At the time, the Steelers had taken a 10-point lead on Cortez Allen’s 40-yard interception return for a touchdown, and on the ensuing possession, the Packers offense had gone three-and-out.

Then, on a pass that was intended for tight end Heath Miller, Hawk, who hadn’t intercepted a pass since Dec. 26, 2010 against the New York Giants, made the play.

“I’m just glad to finally get one. Could’ve used a few more of those,” Hawk said. “Turnovers, I always say, are the biggest thing to get the crowd going, to get the momentum shifted your way, and that time was a good time to do that.”

Inside the game:  The Packers cannot put the loss on the officiating – especially after Cheffers’ crew appeared to blow the call on the blocked field goal – but the final 10 seconds were a point of contention afterward. On second-and-goal from the Steelers’ 1-yard line with 22 seconds left, the Packers were flagged for a false start. Cheffers announced the penalty as being on Barclay, but on replay it was clearly on Lang. (Center Evan Dietrich-Smith, though, took the blame for the penalty for not snapping the ball on time.)

By the time the whistle blew the play dead, the Lambeau Field clock showed 20 seconds, and because the penalty came inside the 2-minute warning, the Packers not only were penalized 5 yards but NFL rules also call for a 10-second runoff. That left 10 seconds on the clock.

That’s when confusion set in, as umpire Undrey Wash stepped away from the ball and back into the Steelers’ defensive zone in anticipation of Cheffers blowing his whistle and starting the clock. Cheffers and Wash then spoke to each other, and Dietrich-Smith was told to take his hand off the ball.
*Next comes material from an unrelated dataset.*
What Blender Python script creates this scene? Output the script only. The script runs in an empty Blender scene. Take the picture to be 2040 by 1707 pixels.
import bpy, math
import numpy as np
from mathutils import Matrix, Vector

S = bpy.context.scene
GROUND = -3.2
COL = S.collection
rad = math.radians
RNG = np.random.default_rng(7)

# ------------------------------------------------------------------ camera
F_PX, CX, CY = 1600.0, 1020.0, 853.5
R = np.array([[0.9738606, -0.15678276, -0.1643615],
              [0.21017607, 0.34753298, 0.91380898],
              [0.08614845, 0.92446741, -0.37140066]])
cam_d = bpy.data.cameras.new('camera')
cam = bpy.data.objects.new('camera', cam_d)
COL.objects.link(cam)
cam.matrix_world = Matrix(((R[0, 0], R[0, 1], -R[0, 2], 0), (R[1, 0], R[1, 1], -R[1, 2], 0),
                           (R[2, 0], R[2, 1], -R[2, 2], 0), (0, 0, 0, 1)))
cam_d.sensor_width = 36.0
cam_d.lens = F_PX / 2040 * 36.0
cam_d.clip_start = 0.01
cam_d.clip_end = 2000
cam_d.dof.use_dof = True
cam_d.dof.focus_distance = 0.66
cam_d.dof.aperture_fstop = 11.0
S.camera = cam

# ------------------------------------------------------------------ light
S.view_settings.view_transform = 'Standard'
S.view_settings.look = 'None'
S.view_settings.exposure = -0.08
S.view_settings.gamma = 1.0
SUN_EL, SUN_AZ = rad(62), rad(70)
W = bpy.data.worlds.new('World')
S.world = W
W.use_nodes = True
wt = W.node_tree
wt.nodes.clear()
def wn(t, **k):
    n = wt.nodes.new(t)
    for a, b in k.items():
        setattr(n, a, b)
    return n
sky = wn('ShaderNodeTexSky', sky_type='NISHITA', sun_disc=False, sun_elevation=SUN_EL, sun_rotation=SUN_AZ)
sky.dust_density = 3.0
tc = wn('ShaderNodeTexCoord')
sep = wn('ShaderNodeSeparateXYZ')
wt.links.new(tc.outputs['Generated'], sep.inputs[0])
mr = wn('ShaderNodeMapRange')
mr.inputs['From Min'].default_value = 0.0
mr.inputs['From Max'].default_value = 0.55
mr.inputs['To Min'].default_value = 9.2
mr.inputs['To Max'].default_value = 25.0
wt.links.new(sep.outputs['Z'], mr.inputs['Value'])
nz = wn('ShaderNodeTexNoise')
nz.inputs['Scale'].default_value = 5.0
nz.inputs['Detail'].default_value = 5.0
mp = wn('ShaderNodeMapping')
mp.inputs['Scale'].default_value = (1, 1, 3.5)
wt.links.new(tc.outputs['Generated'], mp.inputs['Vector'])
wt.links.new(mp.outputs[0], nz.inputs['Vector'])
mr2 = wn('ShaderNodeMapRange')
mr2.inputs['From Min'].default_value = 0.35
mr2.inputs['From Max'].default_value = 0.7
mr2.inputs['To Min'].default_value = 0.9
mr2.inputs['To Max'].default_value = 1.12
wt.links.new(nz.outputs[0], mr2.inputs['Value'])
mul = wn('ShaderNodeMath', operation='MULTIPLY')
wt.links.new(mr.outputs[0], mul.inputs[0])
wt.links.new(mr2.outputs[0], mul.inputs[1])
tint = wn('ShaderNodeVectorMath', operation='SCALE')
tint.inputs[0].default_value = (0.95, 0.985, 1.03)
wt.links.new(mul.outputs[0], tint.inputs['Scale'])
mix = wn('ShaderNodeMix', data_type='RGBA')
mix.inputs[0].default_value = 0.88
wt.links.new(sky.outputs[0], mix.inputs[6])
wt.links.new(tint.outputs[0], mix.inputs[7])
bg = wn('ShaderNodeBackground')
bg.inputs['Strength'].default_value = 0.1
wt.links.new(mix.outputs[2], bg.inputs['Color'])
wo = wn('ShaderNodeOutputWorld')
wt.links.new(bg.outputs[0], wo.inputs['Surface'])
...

Once the clock began to run, Cheffers ran in behind Flynn as if to tell the quarterback that the clock was running.

Whatever happened, Flynn didn’t get the ball until 3 seconds remained, and by the time his pass to Jarrett Boykin sailed high and incomplete, there was no time left on the clock.

“We knew the clock was going to run and so we got everybody lined up. We should have been able to get two plays off,” said Flynn, whose offense was in position with 10 seconds left, awaiting Cheffers’ whistle. “We thought that the operation, getting the ball down and the clock started was a little bit weird. But we should’ve been able to get two plays off. We went as fast as we could.”

“I don’t know what happened, really. Everything just, the operation seemed kind of weird right there.”

Said Dietrich-Smith: “(The umpire) backed up, we were ready to go.”

Packers coach Mike McCarthy thought Wash was standing over the ball when the clock started to run, but based on the CBS feed, he was not.